Liseden, üniversiteden alınmış “diploma” gibi kullanma hakkı nereden geliyor?

İnsanların aklıyla alay eden, “Y-CHP/İP/HDP seçmenini hipnotize etmeye alışmış” bir kafanın algı operasyonu…

Tatlı su solcusu bunlar…

Ürkek, korkak, hilekâr, fitneci, yalan dolan siyasetçisi, gizli yüzlerini maskeleyen sinsi bir tayfa…

Dillerine pelesenk ettikleri “hak, hukuk, adalet” sloganlarına ne oldu bunların?

*

Arınç Efendi gibi egosu şişkin ve siyaset allamesi kesilenlerle…

İnsanları sazan sanan sosyal demokratların kafası işte…

Kimseye “zillet-illet” demeyelim öyle mi?

Günde beş vakit yalan söyle, belediyede ilk iş verileri kopyalattır, Pontusçuluk oyna, valiye, YSK’ya olmadık hakareti saydır, ailenin ülkücülüğünü anlat, madalyalı dedeyle övününce mezarlığını çekene “mezar hırsızı” yaftası yapıştır…

Sonra “seçilmiş İstanbul Belediye Başkanı Adayı” öyle mi?

Aynı mantıkla gidelim mi?

Adam AP’den, CHP’den, AKP’den veya MHP’den seçilmiş, mazbatasını almış…
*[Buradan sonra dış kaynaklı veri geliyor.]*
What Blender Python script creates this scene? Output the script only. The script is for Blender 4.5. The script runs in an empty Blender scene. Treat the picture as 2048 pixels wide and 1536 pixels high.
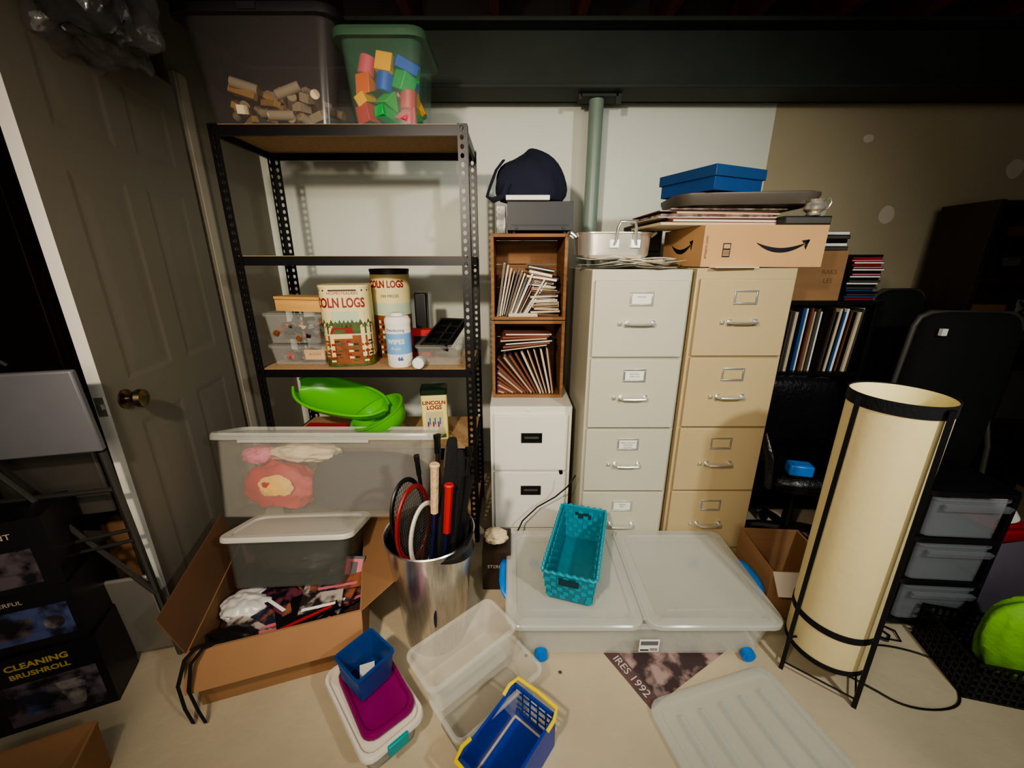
import bpy, bmesh, math, random
from math import sin, cos, pi, radians
from mathutils import Vector, Matrix, Euler, noise
random.seed(7)
SC = bpy.context.scene
C = SC.collection
# ------------------------------------------------------------------ materials
_m = {}
def lin(c):
    out = []
    for v in c:
        v = v / 255.0
        out.append(v / 12.92 if v <= .04045 else ((v + .055) / 1.055) ** 2.4)
    return (out[0], out[1], out[2], 1)
def mat(name, col, rough=.6, metal=0, alpha=1, noise_=.12, ns=6, bump=0, bs=80, stretch=(1, 1, 1), col2=None, trans=0, sheen=0):
    if name in _m: return _m[name]
    m = bpy.data.materials.new(name); m.use_nodes = True
    nt = m.node_tree; N = nt.nodes; L = nt.links
    p = N['Principled BSDF']
    p.inputs['Roughness'].default_value = rough
    p.inputs['Metallic'].default_value = metal
    p.inputs['Alpha'].default_value = alpha
    if trans: p.inputs['Transmission Weight'].default_value = trans
    if sheen: p.inputs['Sheen Weight'].default_value = sheen
    c = lin(col)
    p.inputs['Base Color'].default_value = c
    tc = N.new('ShaderNodeTexCoord'); mp = N.new('ShaderNodeMapping')
    mp.inputs['Scale'].default_value = stretch
    L.new(tc.outputs['Object'], mp.inputs['Vector'])
    if noise_ or col2:
        t = N.new('ShaderNodeTexNoise'); t.inputs['Scale'].default_value = ns; t.inputs['Detail'].default_value = 5
        L.new(mp.outputs[0], t.inputs['Vector'])
        r = N.new('ShaderNodeValToRGB')
        r.color_ramp.elements[0].position = .3 if not col2 else .44; r.color_ramp.elements[1].position = .7 if not col2 else .58
        if col2: r.color_ramp.elements[0].color = lin(col2)
        else: r.color_ramp.elements[0].color = tuple(x * (1 - noise_) for x in c[:3]) + (1,)
        r.color_ramp.elements[1].color = c
        L.new(t.outputs['Fac'], r.inputs[0]); L.new(r.outputs[0], p.inputs['Base Color'])
    if bump:
        t2 = N.new('ShaderNodeTexNoise'); t2.inputs['Scale'].default_value = bs; t2.inputs['Detail'].default_value = 3
        L.new(mp.outputs[0], t2.inputs['Vector'])
        b = N.new('ShaderNodeBump'); b.inputs['Strength'].default_value = bump; b.inputs['Distance'].default_value = .01
        L.new(t2.outputs['Fac'], b.inputs['Height']); L.new(b.outputs[0], p.inputs['Normal'])
    _m[name] = m
    return m

M_white_wall = mat('painted_wall', (226, 230, 216), .8, bump=.15, ns=2, noise_=.05)
M_tan_wall = mat('drywall_tan', (180, 168, 138), .9, bump=.15, ns=2, noise_=.12)
M_spackle = mat('spackle', (214, 206, 184), .9)
M_dark_wall = mat('dark_wall', (54, 48, 42), .9)
M_floor = mat('concrete_floor', (200, 186, 158), .48, ns=2.2, noise_=.24, bump=.12, bs=40)
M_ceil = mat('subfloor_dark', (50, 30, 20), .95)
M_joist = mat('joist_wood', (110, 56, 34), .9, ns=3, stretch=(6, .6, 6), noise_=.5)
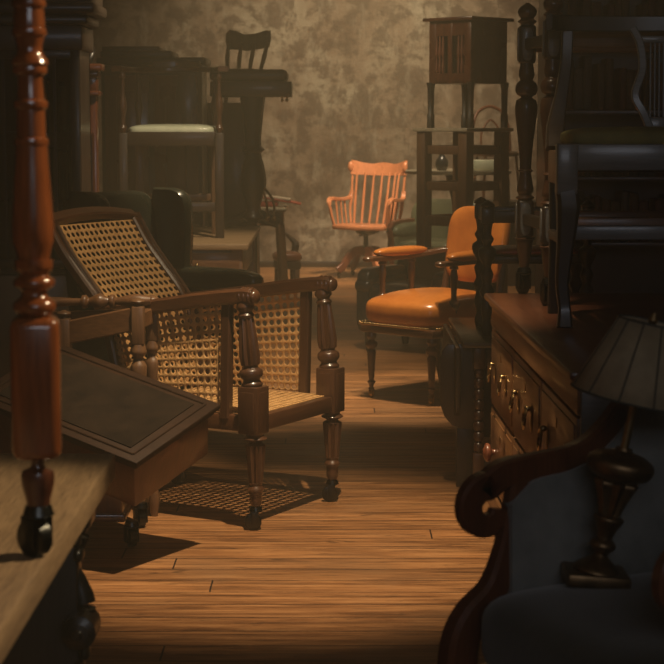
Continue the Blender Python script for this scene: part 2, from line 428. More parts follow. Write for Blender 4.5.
# ------------------------------------------------------------------ 2 green leather wing chair behind it
def wing_chair():
    Y0 = 8.35; X0 = WX(252, Y0, .72)
    th = math.atan2(.84, .54); c, s_ = math.cos(th), math.sin(th)
    R = thing('wing_chair', (X0-c*.30, Y0-s_*.30, 0), th, 'dark green leather wing chair behind the cane armchair', 'chair')
    for sx in (-1, 1):
        x = sx*.30
        fin(MB().pillow((x,.24,.72), (.12,.58,.12), e1=.7, e2=.45).pillow((x,.28,.46), (.085,.56,.50), e1=.3,e2=.3), 'arm', M['green'], R)
        w = MB().prism([(.36,.70),(.365,.80),(.355,.95),(.36,1.06),(.37,1.105),(.40,1.135),(.45,1.15),(.56,1.15),(.60,.9),(.58,.66)], .085, (x,0,0), (0,0,PI/2), bev=.028)
        for v in w.bm.verts: pass
        fin(w, 'wing', M['green'], R)
        for yy in (.0,.56): fin(MB().lathe(sm([(0,.014),(.03,.02),(.1,.018),(.2,.028),(.26,.03)]), (x*.9,yy,0)), 'leg', M['dark'], R)
    fin(MB().pillow((0,.25,.42), (.54,.54,.17), e1=.45, e2=.3), 'seat_cushion', M['green'], R)
    fin(MB().box((0,.28,.31), (.60,.56,.12), bev=.03), 'seat_frame', M['green'], R)
    fin(MB().pillow((0,.57,.78), (.62,.14,.72), (-.12,0,0), e1=.35, e2=.4), 'backrest', M['green'], R)
    return R
wing_chair()
# ------------------------------------------------------------------ 3 leaning slope-topped box desk
def slope_desk():
    A = Vector(G(136, 462, .378)+(.378,)); Bp = Vector(G(219, 404, .51)+(.51,))
    Yc = 6.40; C = Vector((WX(58, Yc, .66), Yc, ZF(344, Yc)))
    u = (A-Bp); L2 = u.length; u.normalize(); v = C-Bp; v = v-u*v.dot(u); L1 = v.length; v.normalize()
    n = u.cross(v).normalized()
    if n.z < 0: n = -n
    R = thing('writing_desk', (C.x*.5+A.x*.5, A.y*.5+C.y*.5, 0), 0, 'low reddish desk with tilted dark leather-lined lid on small black wheels', 'desk')
    off = Vector(R.location)
    m = Matrix((( v.x, u.x, n.x, Bp.x-off.x), (v.y, u.y, n.y, Bp.y-off.y), (v.z, u.z, n.z, Bp.z-off.z), (0,0,0,1)))
    b = MB().box((L1/2, L2/2, -.010), (L1+.01, L2+.01, .020), bev=.006, m=m); b.box((L1/2, L2/2, -.030), (L1-.02, L2-.02, .02), bev=.006, m=m)
    fr = fin(b, 'lid', M['lid'], R)
    fin(MB().box((L1/2, L2/2, .0015), (L1-.13, L2-.11, .005), m=m), 'leather_inset', M['topl'], R)
    md = MB()
    for (x0,y0,x1,y1) in ((.035,.03,L1-.035,.03),(.035,L2-.03,L1-.035,L2-.03),(.035,.03,.035,L2-.03),(L1-.035,.03,L1-.035,L2-.03)):
        md.tube([m @ Vector((x0,y0,.001)), m @ Vector((x1,y1,.001))], .005, seg=8)
    fin(md, 'lid_moulding', M['lid'], R)
    fin(MB().box((L1/2, L2/2, -.115), (L1-.05, L2-.045, .17), bev=.008, m=m), 'box', M['mahog'], R)
    cx, cy = G(133, 545)
    fin(MB().box((cx-.34-off.x, cy+.12-off.y, .255), (.62, .32, .31), bev=.01), 'base', M['mahog'], R)
    fin(MB().box((cx-.34-off.x, cy+.12-off.y, .105), (.64, .34, .03), bev=.008), 'plinth', M['mahog'], R)
    for dx, dy in ((-.03,-.03),(-.56,-.03),(-.03,.27),(-.56,.27)): caster(R, cx+dx-off.x+.03, cy+dy-off.y, 0, .092, .5)
    return R
slope_desk()
# ------------------------------------------------------------------ 4 turned-rail wooden frame behind the desk
def rail_frame():
    Ya, Yb_ = 6.54, 6.47
    A = Vector((WX(64,Ya,.8),Ya,ZF(318,Ya))); B = Vector((WX(138,Yb_,.8),Yb_,ZF(306,Yb_)))
    C = Vector((WX(24,6.66,.8),6.66,ZF(305,6.66))); D = Vector((WX(152,6.60,.8),6.60,ZF(303,6.60)))
    off = Vector((A.x, A.y, 0))
    R = thing('stool_frame', off, 0, 'seatless brown stool frame with dome-topped posts between the desk and cane armchair', 'stool')
    for P in (A, B, C, D):
        x, y, z0 = P-off
        p = MB().box((x, y, z0-.07), (.046,.046,.14), bev=.006)
        p.lathe(sm([(z0-.002,.014),(z0+.006,.012),(z0+.012,.024),(z0+.02,.024),(z0+.03,.004)],3), (x,y,0), seg=18)
        p.lathe(sm([(0.0,.013),(.06,.020),(.12,.014),(.3,.022),(.42,.014),(.44,.024),(.46,.014),(z0-.30,.022),(z0-.22,.030),(z0-.19,.016),(z0-.17,.030),(z0-.139,.024)],4), (x,y,0), seg=18)
        fin(p, 'leg', M['oak'], R)
    dz = Vector((0,0,-.055))
    for P, Q, h in ((A,B,.085),(A,C,.06),(B,D,.06),(C,D,.05)):
        fin(MB().tube([P-off+dz, Q-off+dz*.8], 1, flat=(.028,h)), 'rail', M['oak_x'], R)
    a, b = C-off, D-off; d = b-a; L = d.length
    q = Vector((0,0,1)).rotation_difference(d.normalized()).to_euler()
    mid = (a+b)/2+Vector((0,-.03,.012))
    fin(MB().lathe(sm([(-L/2,.013),(-L*.3,.020),(-.02,.013),(-.015,.024),(.0,.024),(.01,.014),(.05,.030),(.085,.014),(.09,.024),(.105,.024),(.11,.014),(L*.38,.026),(L/2,.016)],4), mid, q, 18), 'turned_rail', M['oak_x'], R)
    return R
rail_frame()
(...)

“Seçilmiş belediye başkanı” yani…

Sonra bir vesileyle hukuk işlemiş, mazbatasını geriye almışlar; o adam ömür boyu “seçilmiş belediye başkanıyım” diye dolaşabilir mi?

Bu ülkede onlarca belediye meclis üyesi, belediye başkanı, milletvekilinin mazbatası YSK tarafından geri alındı, hiçbiri bu hukuk tanımazlığı göstermedi…

Bay Müdafa tayfası kadar yüzsüz olanı da görülmedi…

*

Müzmin bir Bahçeli ve MHP muhalifi Arınç…

Altında özel araç, 4 koruma, TBMM’de ofis, emekli maaşı, vekil yapılmış bir oğul…

Şimdi de Cumhurbaşkanlığı YİK üyesi yapıldı ya, ekranlarda yine…

Yine her kesime şirin gözükme entrikasında…

Bir de “keşke AKP-MHP ittifakı olmasaydı” sevdası…

Kozmik oda” kahramanı, şimdi “15 Temmuz kahramanlığı” iştahında…

Y-CHP/HDP/İP/SP/Kandil/sermaye ittifak kurmuş, o yeni “çözüm fitnesi” derdinde…

Arınç Efendi, bir de karşımızda cephe kuranlara “zillet-illet demeyin” diyor…

Peki ne yapalım, alkışlayalım mı?

*

Islah da iflah da olmayacak görünen bu kafa…

Dakikalarca konuşuyor, ne kendi zamanındaki “367 vakası”nda, ne “15 Temmuz ihaneti”nde, ne de “Cumhurbaşkanlığı sistemi referandumu”nda “Bahçeli faktörü”nden bir kelam etmiyor!

Cümlelerin arasında “İmamoğlu başarılı” diyor, “kazanacağımızı ‘ümit’ ediyorum” diyor, ama “Kürtleri küstürecek söylemlerin içine girdik, yeni söylemler bulmamız lazım” demeyi de ihmal etmiyor!

Zurnanın zırt dediği yer burası işte…

Erdoğan yalnız…

“İstanbul’a mitili atan Bahçeli”nin desteğine rağmen…

Bir siyasî atak olduğunu umduğumuz…

Etrafında örülen çemberi kıracağı, “tecrübe ve kazanımlarından faydalanacağı” liyakatli kadrolar yerine, bu adamlarla yol almayı düşünüyorsa…

Seçilmiş aday projeler”in ipliğini pazara çıkarmak…

İçeriden ve dışarıdan “millî beka” tehdidini yok etmek dururken…

İstanbul’u sadece “seçim” görmek gaflettir…

Ve “Gölgeleri boylarını aşmış” yeni sıkıntılar kapıda demektir!